Dukungan untuk keberlanjutan
Karbon biru adalah aset berharga yang dimiliki KKP3K-KDPS. Dengan strategi konservasi keanekaragaman hayati yang terintegrasi, didukung oleh kolaborasi antar pemangku kepentingan, dapat menghasilkan manfaat ekologis dan sosial-ekonomi jangka panjang.
Manajer Senior YKAN Provinsi Kalimantan Timur Niel Makinuddin mengatakan, kolaborasi tersebut merupakan bagian dari komitmen pihaknya dalam mendukung Pemerintah Provinsi Kalimantan Timur dan Pemerintah Kabupaten Berau untuk mendukung pengelolaan berkelanjutan di KKP3K-KDPS dengan mengedepankan ilmu pengetahuan dan kemitraan.

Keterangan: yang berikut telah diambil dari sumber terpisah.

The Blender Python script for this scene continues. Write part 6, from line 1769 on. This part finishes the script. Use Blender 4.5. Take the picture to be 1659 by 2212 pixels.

"Kolaborasi para pihak menjadi kunci kesuksesan pengelolaan KKP3K-KDPS,” kata Niel.
Direktur Program Kelautan YKAN Muhammad Ilman menambahkan, upaya tersebut diharapkan dapat memperbaiki kondisi ekosistem, mengurangi emisi karbon, dan memperkuat mata pencaharian masyarakat, khususnya di desa-desa yang bergantung pada ekosistem mangrove.
"Melalui pelaksanaan Program Koralestari yang didukung oleh Global Fund for Coral Reefs (GFCR), saat ini YKAN berupaya mendukung munculnya sumber-sumber pendanaan inovatif untuk konservasi dan restorasi terumbu karang di Indonesia, yang bertumpu pada pendanaan mandiri, termasuk dari potensi karbon biru,” pungkas Ilman.